身近なところから平和について考え、実践する「平和研究」とは
戦争を根本的に否定する
地球に暮らす約80億の人のうち、「平和が嫌い」という人はごくわずかなはずです。しかし現在も戦争や殺人、飢餓といった問題は絶えません。ではどうすれば世界から争いがなくなり、平和が訪れるのかを考えて実践する学問を「平和研究」といいます。平和研究は、第二次世界大戦以降に確立された若い学問です。

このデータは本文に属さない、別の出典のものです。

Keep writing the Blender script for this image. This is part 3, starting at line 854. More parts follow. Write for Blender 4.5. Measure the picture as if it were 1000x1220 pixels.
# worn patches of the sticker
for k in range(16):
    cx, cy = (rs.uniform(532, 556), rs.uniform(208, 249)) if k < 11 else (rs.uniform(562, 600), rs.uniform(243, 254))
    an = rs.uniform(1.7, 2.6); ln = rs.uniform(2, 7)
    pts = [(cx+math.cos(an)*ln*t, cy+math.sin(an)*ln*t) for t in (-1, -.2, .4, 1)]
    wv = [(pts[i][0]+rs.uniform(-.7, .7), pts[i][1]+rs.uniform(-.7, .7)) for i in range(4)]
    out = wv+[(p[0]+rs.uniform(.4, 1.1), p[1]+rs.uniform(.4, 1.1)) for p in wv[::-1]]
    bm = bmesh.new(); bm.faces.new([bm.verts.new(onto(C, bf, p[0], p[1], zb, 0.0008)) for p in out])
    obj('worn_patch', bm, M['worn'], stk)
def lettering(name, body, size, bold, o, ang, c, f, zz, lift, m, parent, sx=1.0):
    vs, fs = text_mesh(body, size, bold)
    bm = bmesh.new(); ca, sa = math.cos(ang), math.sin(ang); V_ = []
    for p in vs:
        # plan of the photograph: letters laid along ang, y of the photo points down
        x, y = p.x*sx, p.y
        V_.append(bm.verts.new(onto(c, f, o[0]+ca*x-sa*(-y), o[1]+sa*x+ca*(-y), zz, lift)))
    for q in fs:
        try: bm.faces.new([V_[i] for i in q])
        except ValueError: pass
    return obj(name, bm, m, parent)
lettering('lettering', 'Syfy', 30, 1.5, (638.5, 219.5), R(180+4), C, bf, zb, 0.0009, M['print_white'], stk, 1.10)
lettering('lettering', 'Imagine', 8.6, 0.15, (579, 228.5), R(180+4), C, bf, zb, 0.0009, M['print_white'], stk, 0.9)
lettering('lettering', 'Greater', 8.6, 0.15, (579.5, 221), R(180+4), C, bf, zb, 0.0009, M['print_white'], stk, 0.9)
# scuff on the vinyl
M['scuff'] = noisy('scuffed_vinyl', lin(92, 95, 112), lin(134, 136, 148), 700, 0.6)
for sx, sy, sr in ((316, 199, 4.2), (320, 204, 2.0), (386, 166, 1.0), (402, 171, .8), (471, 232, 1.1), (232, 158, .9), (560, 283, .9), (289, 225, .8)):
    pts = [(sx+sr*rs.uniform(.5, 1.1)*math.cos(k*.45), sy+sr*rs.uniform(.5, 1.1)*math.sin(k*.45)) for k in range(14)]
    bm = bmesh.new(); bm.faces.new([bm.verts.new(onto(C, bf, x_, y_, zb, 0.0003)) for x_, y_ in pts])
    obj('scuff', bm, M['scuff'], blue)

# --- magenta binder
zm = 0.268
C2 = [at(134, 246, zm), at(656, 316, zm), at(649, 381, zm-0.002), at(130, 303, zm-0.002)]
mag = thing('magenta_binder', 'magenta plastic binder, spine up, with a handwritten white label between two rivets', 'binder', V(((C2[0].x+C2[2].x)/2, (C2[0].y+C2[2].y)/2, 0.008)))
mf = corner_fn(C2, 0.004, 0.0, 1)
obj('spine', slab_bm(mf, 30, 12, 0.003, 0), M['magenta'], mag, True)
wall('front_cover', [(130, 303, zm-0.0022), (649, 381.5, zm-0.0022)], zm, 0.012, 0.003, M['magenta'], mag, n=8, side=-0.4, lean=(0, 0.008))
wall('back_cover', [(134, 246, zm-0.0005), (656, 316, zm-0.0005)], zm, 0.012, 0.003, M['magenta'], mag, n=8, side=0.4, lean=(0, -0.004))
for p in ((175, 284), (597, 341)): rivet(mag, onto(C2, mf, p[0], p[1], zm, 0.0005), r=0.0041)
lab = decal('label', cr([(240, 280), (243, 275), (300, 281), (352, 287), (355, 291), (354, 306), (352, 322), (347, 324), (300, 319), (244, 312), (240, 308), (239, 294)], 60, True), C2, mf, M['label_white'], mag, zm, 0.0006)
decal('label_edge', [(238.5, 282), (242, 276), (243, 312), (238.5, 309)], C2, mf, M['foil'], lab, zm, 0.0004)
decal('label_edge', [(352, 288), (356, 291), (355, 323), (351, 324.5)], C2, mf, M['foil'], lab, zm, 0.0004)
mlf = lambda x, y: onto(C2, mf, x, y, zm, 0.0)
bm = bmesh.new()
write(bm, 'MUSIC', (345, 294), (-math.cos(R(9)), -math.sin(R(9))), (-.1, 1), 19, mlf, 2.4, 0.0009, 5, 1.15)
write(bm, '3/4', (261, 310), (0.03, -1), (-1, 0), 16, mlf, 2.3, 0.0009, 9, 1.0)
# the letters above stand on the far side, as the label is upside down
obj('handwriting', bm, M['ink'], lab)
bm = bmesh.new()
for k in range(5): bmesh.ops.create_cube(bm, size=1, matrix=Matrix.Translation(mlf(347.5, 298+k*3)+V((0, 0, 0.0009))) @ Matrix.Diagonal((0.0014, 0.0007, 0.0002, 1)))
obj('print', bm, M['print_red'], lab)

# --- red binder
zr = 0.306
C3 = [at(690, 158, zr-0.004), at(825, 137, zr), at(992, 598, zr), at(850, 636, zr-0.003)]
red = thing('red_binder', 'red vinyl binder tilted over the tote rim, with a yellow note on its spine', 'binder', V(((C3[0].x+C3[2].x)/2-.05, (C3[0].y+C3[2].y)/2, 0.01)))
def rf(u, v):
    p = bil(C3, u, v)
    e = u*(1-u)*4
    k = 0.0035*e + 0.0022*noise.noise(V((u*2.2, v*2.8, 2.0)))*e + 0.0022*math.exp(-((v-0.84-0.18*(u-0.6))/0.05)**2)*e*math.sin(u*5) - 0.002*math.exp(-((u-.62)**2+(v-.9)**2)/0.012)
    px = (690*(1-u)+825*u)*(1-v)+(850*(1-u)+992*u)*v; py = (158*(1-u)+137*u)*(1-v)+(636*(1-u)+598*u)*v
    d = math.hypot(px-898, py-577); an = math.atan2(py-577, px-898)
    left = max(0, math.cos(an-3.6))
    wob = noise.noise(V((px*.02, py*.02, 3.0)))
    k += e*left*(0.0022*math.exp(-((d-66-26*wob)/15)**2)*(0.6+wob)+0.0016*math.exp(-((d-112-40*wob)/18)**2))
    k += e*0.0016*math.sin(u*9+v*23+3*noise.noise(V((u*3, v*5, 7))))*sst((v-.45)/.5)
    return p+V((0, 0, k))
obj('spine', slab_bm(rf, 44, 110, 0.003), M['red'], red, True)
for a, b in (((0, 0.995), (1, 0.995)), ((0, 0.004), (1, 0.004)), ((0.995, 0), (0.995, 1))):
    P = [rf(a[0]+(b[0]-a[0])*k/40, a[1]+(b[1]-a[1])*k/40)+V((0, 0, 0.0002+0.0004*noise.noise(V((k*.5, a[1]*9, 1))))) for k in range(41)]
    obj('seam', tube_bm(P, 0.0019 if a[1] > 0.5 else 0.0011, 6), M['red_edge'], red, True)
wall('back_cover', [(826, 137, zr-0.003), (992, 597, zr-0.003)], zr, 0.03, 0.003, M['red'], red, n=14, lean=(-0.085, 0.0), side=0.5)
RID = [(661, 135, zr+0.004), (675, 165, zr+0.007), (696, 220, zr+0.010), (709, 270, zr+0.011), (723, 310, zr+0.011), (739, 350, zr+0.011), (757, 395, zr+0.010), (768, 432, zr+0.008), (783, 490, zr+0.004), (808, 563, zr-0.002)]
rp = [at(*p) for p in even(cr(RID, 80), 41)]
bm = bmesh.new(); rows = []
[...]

学問の中には、「戦争に勝つ方法を考える」ことを含め、「時と場合によって戦争は必要である」と考える分野もあります。平和研究は、「こうした発想がある限り戦争はなくならない」と考える、つまり戦争を根本的に否定する点に特徴があります。
身の回りにある「構造的な暴力」
平和の実現のために考えて活動する学問とはいえ、「貧しい国や紛争地域に出かけて、戦争や略奪といった直接的暴力を受けて困っている人々を助ける」といったことだけが平和研究の対象ではありません。例えば日本で暮らす外国人やセクシュアル・マイノリティと呼ばれる人たちをはじめ、国籍やジェンダー、宗教、貧富の差、障害の有無といった要因によって差別される人たちが、私たちの身近なところにも多数存在します。平和研究では、そうした「人を社会から疎外する力」を「構造的な暴力」と位置づけて、これらを取り除くことも研究の重要な目的に掲げています。
都市というフィールド
平和研究にとって「都市」は重要なフィールドの一つです。例えば現代の東京は、IT技術者のような高度専門職から、コンビニや道路工事の現場で働く技能実習生まで幅広い人が世界中から集まる世界有数の国際都市です。また、東京の新大久保や大阪の鶴橋、横浜や神戸にあるコリアタウン・チャイナタウンでは、ポップカルチャーや食など多様な文化に触れることもできます。さらに都市にある喫茶店や食堂、銭湯といった場は、平和について皆で話し合う「対話の場」にもなり得ます。このように、都市をはじめとする生活空間の中で、誰もが平和について考え、実践できる点も、平和研究の大きな特徴なのです。